Influence of Carbon Content on Micro-stresses in Cemented Carbide

Motivation

WC-Co-based carbide is one of the most important tool materials. In the production of a car, more than 50 manufacturing steps involving carbide are necessary. An important aspect is understanding the formation of type II residual stresses. These residual stresses, which act at the grain level, not only influence subsequent manufacturing steps in tool production, but also overlap with the operating loads of carbide products, thus impairing their performance. The carbon content is significant for the microstructure and properties of WC-Co carbides. The research approach of the project is based on experimental and numerical work, all of which aims to quantify the influence of the carbon content on the microstructure and the process-related internal stresses. The project will result in an experimentally validated simulation chain that will enable an understanding of the individual influences on residual stresses and thus a targeted improvement of carbides by controlling the carbon content within the process window during the manufacture of carbide tools.

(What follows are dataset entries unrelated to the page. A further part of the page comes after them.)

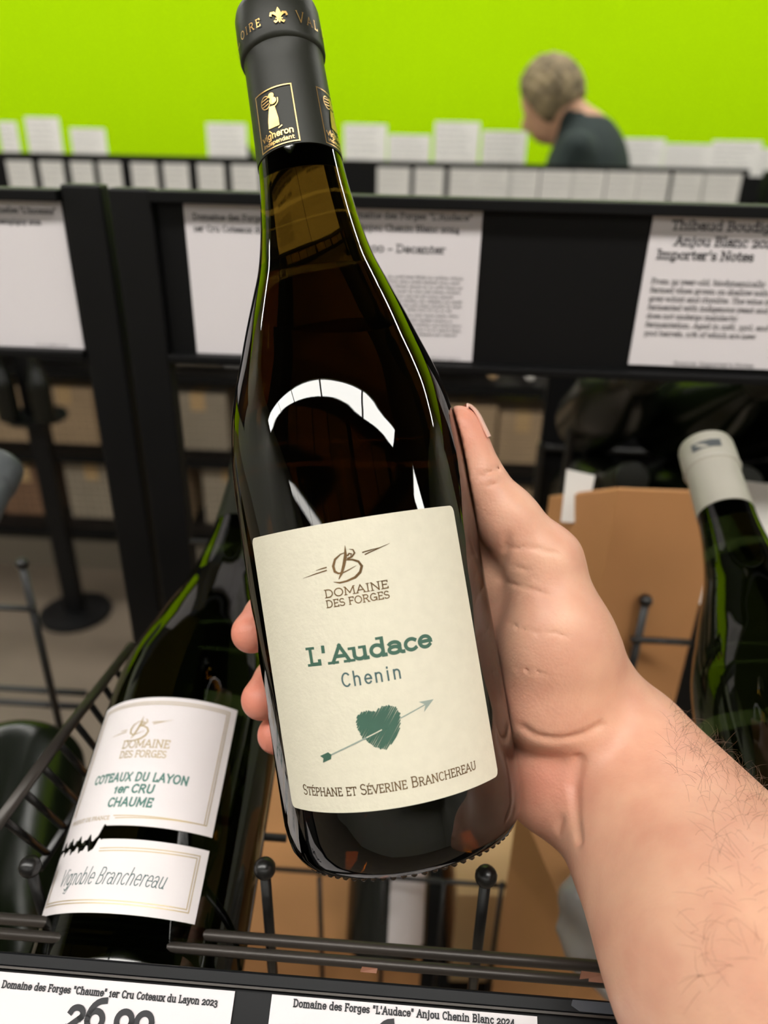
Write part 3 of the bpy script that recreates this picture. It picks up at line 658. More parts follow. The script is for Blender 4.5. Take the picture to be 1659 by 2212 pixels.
tag(oo, 'torn piece of clear tape stuck on the black strip beside the forearm', 'tape')

# ------------------------------------------------------------------ cartons and wrapping in the lower bins
c = aty(1335, 1058, .47)
q0, q1 = aty(1188, 1076, .525), aty(1570, 1066, .51); zb0 = .93; th_ = np.array([0, .004, 0])
cdv = tag(empty('cardboard_divider'), 'folded brown cardboard divider standing behind the thumb with its fold towards us', 'cardboard')
for nm_, e_ in (('panel', q0), ('panel', q1)):
    lo_ = lambda q: np.array([q[0], q[1], zb0])
    MB().hexa([lo_(c), lo_(e_), lo_(e_) + th_, lo_(c) + th_, c, e_, e_ + th_, c + th_][::1]).build(nm_, 'carton', cdv)
q = aty(1250, 1050, .50)
o = MB().hexa([(-.009, 0, -.03), (.009, 0, -.03), (.009, .001, -.03), (-.009, .001, -.03), (-.009, .006, .010), (.012, .006, .006), (.012, .007, .006), (-.009, .007, .010)]).build('paper_slip', 'white_paper'); o.location = q; tag(o, 'white paper slip sticking up behind the folded cardboard divider', 'paper')
carton(.18, .33, .793, .20, .10, .32, math.radians(14), 'tall brown carton below the hand behind the bin wires', 'carton', tape=False)
carton(.13, .535, .793, .18, .20, .12, math.radians(3), 'pale tan carton under the held bottle in the lower bin', 'carton_pale', tape=False)
carton(-.065, .50, .793, .17, .24, .12, math.radians(-2), 'low brown carton left of the pale one in the lower bin', 'carton', tape=False)
p1 = aty(1640, 1130, .52)
o = MB().hexa([(-.035, 0, -.075), (.05, -.01, -.075), (.05, -.009, -.075), (-.035, .001, -.075), (-.035, .03, .024), (.05, .02, .02), (.05, .021, .02), (-.035, .031, .024)]).build('paper_sheet', 'white_paper'); o.location = p1; tag(o, 'white paper behind the grey capped bottle at the right edge', 'paper')
def bag(p): 
    d = ellipsoid(p, BG, EYE3, (.034, .030, .05)); return d + .004 * np.sin(p[:, 0] * 210 + p[:, 2] * 60) * np.sin(p[:, 2] * 120 + p[:, 1] * 150)
BG = at(1345, 1990, .40); o = skin_object('plastic_bag', bag, BG - .07, BG + .07, .004, 'plastic'); tag(o, 'crumpled cloudy plastic bag behind the forearm in the lower bin', 'bag')
struct_shelf = tag(empty('lower_shelf', (0, .45, .78)), 'dark wire shelf under the front bins holding cartons', 'shelf')
MB().box(-.35, -.25, 0, .40, .25, .012).build('shelf_board', 'black', struct_shelf)
for x in (-.34, .39): MB().box(x - .01, -.25, -.78, x + .01, -.23, 0).build('leg', 'black', struct_shelf); MB().box(x - .01, .23, -.78, x + .01, .25, 0).build('leg', 'black', struct_shelf)
W_(fl.build('bin_floor', 'wire', rk, smooth=True))
# ------------------------------------------------------------------ bottles
PROF_T = np.array([0, .0015, .005, .012, .1, .125, .134, .145, .150, .158, .167, .178, .190, .199, .206, .215, .228, .238, .257, .277, .297])
PROF_R = np.array([.0345, .0375, .0395, .0405, .0406, .0404, .0399, .0385, .0375, .0353, .0323, .0288, .0246, .0213, .0196, .0179, .0161, .0152, .0146, .0142, .0140])
def prof(t, s=1.):                                   # smooth radius along the bottle
    tt = np.linspace(0, .297, 400)
    if not hasattr(prof, 'tab'):
        y = np.interp(tt, PROF_T, PROF_R); k = np.hanning(17); k /= k.sum()
        ys = np.convolve(np.pad(y, 8, 'edge'), k, 'valid'); ys[tt < .014] = y[tt < .014]; prof.tab = ys
    return s * float(np.interp(t / s, tt, prof.tab))
def frame_of(P0, a):
    a = nrm(a); w = CAM - P0; zf = nrm(w - a * (w @ a)); xf = np.cross(a, zf)
    return xf, -zf, a
def bottle(name, P0, a, label, cat='bottle', group=None, s=1., glass='amber', smoothN=96, capsule='capsule', cap_t=.238, ring=True, top=.297, detail=True):
    X, Y, Z = frame_of(np.asarray(P0, float), a)
    e = tag(empty(name, mtx=Matrix([[X[i], Y[i], Z[i], P0[i]] for i in range(3)] + [[0, 0, 0, 1]])), label, cat, group)
    ts = np.concatenate([[0, .0008, .0015, .003, .005, .008, .012], np.linspace(.02, .12, 8), np.linspace(.125, cap_t + .012, 48 if detail else 14)]) * s
    pr = [(prof(t, s), t) for t in ts]
    base = [(1e-5, .022 * s), (.012 * s, .020 * s), (.022 * s, .012 * s), (.030 * s, .002 * s), (.0325 * s, 0.)] if detail else []
    MB().lathe(base + pr[1:], smoothN, closed=not detail).build('glass', glass, e, smooth=True) if not detail else MB().lathe(base + pr[1:] + [(1e-5, pr[-1][1])], smoothN, closed=False).build('glass', glass, e, smooth=True)
    L = top * s; c = .00025
    ct = np.linspace(cap_t, .2765, 8) * s
    cp = [(prof(t, s) - .0012, t - .0002) for t in ct[:1]] + [(prof(t, s) + c, t) for t in ct]
    if ring: cp += [(prof(.277 * s, s) + .0004, .2772 * s), (.0153 * s, .2778 * s), (.0156 * s, .279 * s), (.0156 * s, .287 * s), (.0154 * s, .2935 * s), (.0148 * s, .2958 * s), (.0135 * s, L)]
    else: cp += [(.0150 * s, .290 * s), (.0146 * s, .295 * s), (.0135 * s, L)]
    cap = MB().lathe(cp + [(1e-5, L)], smoothN, closed=False).build('capsule', capsule, e, smooth='edge')
    return e, cap
def wrap(rad, off, u0=0.):                           # arc length u, height v -> point on the side facing local -Y
    def f(u, v):
        R = rad(v) if callable(rad) else rad; q = u / REF[0]; r = R + off
        return (r * math.sin(q), -r * math.cos(q), v)
    return f
REF = [.0407]
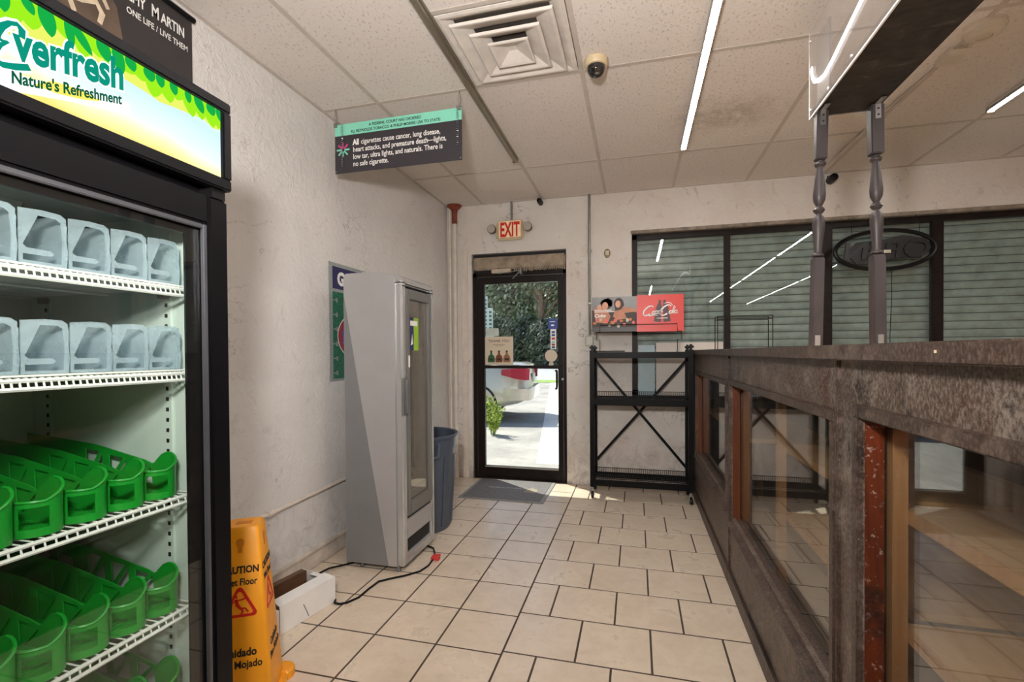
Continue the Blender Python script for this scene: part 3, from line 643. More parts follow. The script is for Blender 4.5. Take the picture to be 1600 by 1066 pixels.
# organisers
PITCH = .0825; ORG = [.925-PITCH*k for k in range(5)]
def make_glide():
    o = thing('bottle_glide', 'x', 'organizer', (-1.13, ORG[0], SHZ[0]+.008), 'translucent bottle glides in the fridge', 0, True)
    L, W, H = .54, .078, .108
    build('base_rail', MB().box(-L, 0, -W/2, W/2, 0, .003), M_TRANS, o, False)
    prof = [(-L, 0), (0, 0), (.004, .03), (0, .055), (.002, .085), (-.01, .102), (-.04, H), (-.10, H), (-.16, .09), (-.24, .075), (-L, .07)]
    build('side_wall', MB().prism(prof, (0, W/2, 0), X, Z, .0018), M_TRANS, o, False)
    out = [(-W/2, 0), (W/2, 0), (W/2, .10), (W/2-.01, .107), (0, H), (-W/2, .104)]
    hole = [(-W/2+.006, .036), (-W/2+.012, .03), (.012, .03), (.018, .024), (.012, .019), (-W/2+.006, .018), (-W/2+.006, .006), (W/2-.008, .006), (W/2-.006, .05), (W/2-.009, .09), (W/2-.018, .096), (-.008, .096), (-W/2+.016, .06)]
    build('front_stop', MB().holes([out, hole], (-.002, 0, 0), Y, Z, .0022), M_TRANS, o, False)
    return o
def make_tray():
    o = thing('bottle_tray', 'x', 'organizer', (-1.125, ORG[0], SHZ[2]+.004), 'green bottle trays in the fridge', 0, True)
    L, W = .56, .079; r = W/2
    arc = [(math.cos(t)*r*1.0 - r, math.sin(t)*r) for t in [(-90+180*k/12)*math.pi/180 for k in range(13)]]
    mb = MB().prism([(-L, -r), ] + [(a, b) for a, b in arc] + [(-L, r)], (0, 0, 0), X, Y, .004)
    for k in range(10): mb.box(-.05-.012*k-.004, -.05-.012*k, -r*.6, r*.6, .004, .0065)
    build('base', mb, M_GREEN, o)
    # far side wall: profile with truss holes
    prof = [(-L, 0), (-r, 0), (-r, .097), (-r-.012, .101), (-r-.03, .094), (-r-.05, .076), (-r-.062, .070), (-.125, .078), (-.30, .112), (-L, .135)]
    hl = []
    for k in range(3):
        x0 = -.10-.085*k; t_ = .062+.014*k
        hl.append([(x0, .018), (x0-.052, .018), (x0-.006, t_)]); hl.append([(x0-.016, t_+.004), (x0-.066, t_+.010), (x0-.062, .026)])
    hl += [[(-.39, .022), (-.45, .022), (-.45, .09), (-.39, .082)], [(-.48, .022), (-.53, .022), (-.53, .10), (-.48, .094)]]
    build('side_wall', MB().holes([prof]+hl, (0, r-.0012, 0), X, Z, .0024), M_GREEN, o, False)
    build('near_side_wall', MB().holes([[(-L, 0), (-r, 0), (-r, .06), (-.10, .066), (-.30, .098), (-L, .12)]], (0, -r+.0012, 0), X, Z, .0024), M_GREEN, o, False)
    # front bowl: low rounded wall, tongue and rim
    def wall(a0, a1, z0f, z1f, n=10, th=.0024):
        A, B = [], []
        for k in range(n+1):
            t = R(a0+(a1-a0)*k/n); c_, s_ = math.cos(t), math.sin(t)
            A.append([(c_*r-r, s_*r, z0f(k/n)), (c_*r-r, s_*r, z1f(k/n))]); B.append([(c_*(r-th)-r, s_*(r-th), z0f(k/n)), (c_*(r-th)-r, s_*(r-th), z1f(k/n))])
        return [[a[0], a[1], b[1], b[0]] for a, b in zip(A, B)]
    build('front_bowl', MB().loft(wall(-90, 90, lambda u: 0.0, lambda u: .016)), M_GREEN, o)
    rim = lambda u: .066 + .034*max(0, u-.45)/.55 * (1 if u > .45 else 0) + .004*(1-u)
    build('front_tongue', MB().loft(wall(-2, 90, lambda u: .0, lambda u: rim(.49+.51*u))), M_GREEN, o)
    build('front_upper_band', MB().loft(wall(-90, -2, lambda u: .058, lambda u: rim(.49*u), 8)).loft(wall(-90, -72, lambda u: .0, lambda u: .06, 3)), M_GREEN, o)
    pts = [(math.cos(R(-90+180*k/16))*r-r, math.sin(R(-90+180*k/16))*r, rim(k/16)) for k in range(17)]
    pts += [(-r-.012, r, .101), (-r-.03, r, .094), (-r-.05, r, .076)]
    build('rim', MB().tube(pts, .0032, 6), M_GREEN, o)
    return o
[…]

Objective and Scope of the Project

The type II residual stresses acting in the structure after sintering of cemented carbide significantly determine both the subsequent manufacturing steps of a tool (e.g., eroding and coating) and the mechanical properties such as strength and toughness. The overarching objective of the research project is therefore to understand and quantitatively determine the influence of carbon content on type II residual stresses in cemented carbide. To this end, a simulation model will be developed and verified using measurements of the average carbon content in cemented carbide on the one hand and residual stress measurements in cemented carbide on the other. The influence of carbon on residual stresses in cemented carbide will then be quantitatively investigated using computational studies.